— start Provided data —

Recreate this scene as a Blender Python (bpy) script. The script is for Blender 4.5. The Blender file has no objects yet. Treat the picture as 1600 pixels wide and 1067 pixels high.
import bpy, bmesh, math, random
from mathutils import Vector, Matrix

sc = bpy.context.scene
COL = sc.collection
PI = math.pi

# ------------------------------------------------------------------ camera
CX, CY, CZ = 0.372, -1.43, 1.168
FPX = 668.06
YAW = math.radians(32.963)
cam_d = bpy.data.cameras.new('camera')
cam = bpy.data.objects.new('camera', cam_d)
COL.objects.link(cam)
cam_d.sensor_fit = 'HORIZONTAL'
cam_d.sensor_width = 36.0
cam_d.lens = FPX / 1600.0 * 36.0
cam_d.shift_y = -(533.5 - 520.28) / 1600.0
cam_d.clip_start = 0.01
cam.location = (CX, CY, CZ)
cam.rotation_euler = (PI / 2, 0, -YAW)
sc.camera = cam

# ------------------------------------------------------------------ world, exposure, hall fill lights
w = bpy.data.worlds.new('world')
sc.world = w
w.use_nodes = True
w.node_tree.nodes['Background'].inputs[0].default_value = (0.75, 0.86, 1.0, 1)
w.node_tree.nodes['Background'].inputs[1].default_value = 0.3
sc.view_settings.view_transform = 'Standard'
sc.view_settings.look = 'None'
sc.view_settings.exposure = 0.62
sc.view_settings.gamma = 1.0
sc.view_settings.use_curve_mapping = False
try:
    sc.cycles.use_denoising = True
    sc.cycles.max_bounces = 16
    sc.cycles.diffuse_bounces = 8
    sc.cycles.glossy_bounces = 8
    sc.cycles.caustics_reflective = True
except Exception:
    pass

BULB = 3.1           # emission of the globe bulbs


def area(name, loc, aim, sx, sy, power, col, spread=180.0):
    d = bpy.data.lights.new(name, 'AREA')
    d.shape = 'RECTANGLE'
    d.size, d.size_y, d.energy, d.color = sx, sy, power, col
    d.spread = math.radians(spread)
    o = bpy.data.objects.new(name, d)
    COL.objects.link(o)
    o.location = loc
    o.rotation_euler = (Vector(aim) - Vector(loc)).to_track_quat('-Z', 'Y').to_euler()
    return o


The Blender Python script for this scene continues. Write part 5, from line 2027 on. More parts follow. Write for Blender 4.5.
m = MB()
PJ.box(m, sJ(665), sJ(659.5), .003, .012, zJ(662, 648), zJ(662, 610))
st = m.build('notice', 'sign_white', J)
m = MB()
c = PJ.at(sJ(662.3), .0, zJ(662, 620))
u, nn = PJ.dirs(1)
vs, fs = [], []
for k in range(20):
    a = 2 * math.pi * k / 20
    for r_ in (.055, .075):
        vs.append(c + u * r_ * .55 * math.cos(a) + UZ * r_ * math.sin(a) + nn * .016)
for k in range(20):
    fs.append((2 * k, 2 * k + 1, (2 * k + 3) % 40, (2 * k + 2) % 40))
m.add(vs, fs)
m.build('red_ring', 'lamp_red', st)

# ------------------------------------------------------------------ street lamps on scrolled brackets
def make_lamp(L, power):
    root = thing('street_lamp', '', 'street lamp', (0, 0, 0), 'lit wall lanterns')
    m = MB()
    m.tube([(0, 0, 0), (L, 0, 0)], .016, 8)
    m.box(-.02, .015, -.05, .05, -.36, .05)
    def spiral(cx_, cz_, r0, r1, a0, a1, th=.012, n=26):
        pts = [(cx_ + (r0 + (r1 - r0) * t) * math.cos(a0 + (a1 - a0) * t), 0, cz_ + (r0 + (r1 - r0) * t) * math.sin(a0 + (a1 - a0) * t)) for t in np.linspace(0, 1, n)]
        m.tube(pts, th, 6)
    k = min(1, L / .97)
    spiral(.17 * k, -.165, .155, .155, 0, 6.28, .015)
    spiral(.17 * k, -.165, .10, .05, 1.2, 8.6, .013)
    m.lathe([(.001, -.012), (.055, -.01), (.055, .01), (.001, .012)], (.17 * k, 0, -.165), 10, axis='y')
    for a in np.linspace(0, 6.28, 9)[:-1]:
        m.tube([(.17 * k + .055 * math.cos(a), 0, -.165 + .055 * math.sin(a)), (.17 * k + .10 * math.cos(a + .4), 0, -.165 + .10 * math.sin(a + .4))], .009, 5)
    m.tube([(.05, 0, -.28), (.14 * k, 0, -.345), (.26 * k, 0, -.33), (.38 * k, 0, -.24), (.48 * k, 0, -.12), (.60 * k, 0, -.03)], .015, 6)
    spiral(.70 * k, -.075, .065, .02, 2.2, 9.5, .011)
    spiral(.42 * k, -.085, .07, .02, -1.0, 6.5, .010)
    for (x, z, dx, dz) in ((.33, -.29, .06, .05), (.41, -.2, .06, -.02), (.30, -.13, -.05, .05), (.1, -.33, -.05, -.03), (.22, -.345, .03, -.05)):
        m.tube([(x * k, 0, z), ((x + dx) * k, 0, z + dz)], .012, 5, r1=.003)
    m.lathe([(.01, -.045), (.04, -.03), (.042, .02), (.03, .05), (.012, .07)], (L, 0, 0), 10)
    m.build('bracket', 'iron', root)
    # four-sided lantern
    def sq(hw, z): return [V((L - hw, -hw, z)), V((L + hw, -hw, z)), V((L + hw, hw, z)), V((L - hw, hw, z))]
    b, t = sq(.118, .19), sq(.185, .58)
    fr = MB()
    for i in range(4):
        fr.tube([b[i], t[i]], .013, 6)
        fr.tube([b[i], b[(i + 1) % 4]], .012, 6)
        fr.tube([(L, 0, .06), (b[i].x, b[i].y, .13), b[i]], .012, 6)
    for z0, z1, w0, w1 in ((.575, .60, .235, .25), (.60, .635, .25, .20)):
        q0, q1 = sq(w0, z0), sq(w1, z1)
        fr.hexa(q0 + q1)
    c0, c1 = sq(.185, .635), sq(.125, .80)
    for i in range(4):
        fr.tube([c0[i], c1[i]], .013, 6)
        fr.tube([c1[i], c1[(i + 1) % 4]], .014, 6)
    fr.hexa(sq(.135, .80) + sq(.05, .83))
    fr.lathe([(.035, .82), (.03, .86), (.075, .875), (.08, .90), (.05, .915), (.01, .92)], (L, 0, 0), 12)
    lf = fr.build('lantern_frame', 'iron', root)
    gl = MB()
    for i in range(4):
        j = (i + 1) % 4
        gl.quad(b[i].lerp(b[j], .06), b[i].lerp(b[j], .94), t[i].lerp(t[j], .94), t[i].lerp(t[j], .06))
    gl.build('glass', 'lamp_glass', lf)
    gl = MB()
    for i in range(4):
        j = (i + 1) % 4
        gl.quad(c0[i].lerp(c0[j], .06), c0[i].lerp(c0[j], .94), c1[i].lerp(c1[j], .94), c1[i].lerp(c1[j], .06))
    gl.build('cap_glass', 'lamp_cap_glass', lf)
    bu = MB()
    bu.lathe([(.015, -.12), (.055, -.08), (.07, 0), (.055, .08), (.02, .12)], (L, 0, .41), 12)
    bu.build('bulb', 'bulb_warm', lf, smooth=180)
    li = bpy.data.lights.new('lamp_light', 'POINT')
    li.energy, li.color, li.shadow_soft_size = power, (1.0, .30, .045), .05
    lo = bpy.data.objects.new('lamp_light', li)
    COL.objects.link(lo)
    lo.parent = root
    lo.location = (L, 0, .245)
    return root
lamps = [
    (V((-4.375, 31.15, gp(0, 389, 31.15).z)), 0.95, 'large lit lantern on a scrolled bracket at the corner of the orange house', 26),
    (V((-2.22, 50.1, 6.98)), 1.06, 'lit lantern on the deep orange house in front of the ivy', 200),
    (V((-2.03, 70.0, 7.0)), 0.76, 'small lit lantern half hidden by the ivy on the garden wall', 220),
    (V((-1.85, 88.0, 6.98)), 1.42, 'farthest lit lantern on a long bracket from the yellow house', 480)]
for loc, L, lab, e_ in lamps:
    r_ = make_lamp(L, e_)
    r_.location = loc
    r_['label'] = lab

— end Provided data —

- Instruction
Set down, exactly as written, each line of the data from its opening line through the one containing "sc.camera = cam". Output nothing more.

- Task answer
Recreate this scene as a Blender Python (bpy) script. The script is for Blender 4.5. The Blender file has no objects yet. Treat the picture as 1600 pixels wide and 1067 pixels high.
import bpy, bmesh, math, random
from mathutils import Vector, Matrix

sc = bpy.context.scene
COL = sc.collection
PI = math.pi

# ------------------------------------------------------------------ camera
CX, CY, CZ = 0.372, -1.43, 1.168
FPX = 668.06
YAW = math.radians(32.963)
cam_d = bpy.data.cameras.new('camera')
cam = bpy.data.objects.new('camera', cam_d)
COL.objects.link(cam)
cam_d.sensor_fit = 'HORIZONTAL'
cam_d.sensor_width = 36.0
cam_d.lens = FPX / 1600.0 * 36.0
cam_d.shift_y = -(533.5 - 520.28) / 1600.0
cam_d.clip_start = 0.01
cam.location = (CX, CY, CZ)
cam.rotation_euler = (PI / 2, 0, -YAW)
sc.camera = cam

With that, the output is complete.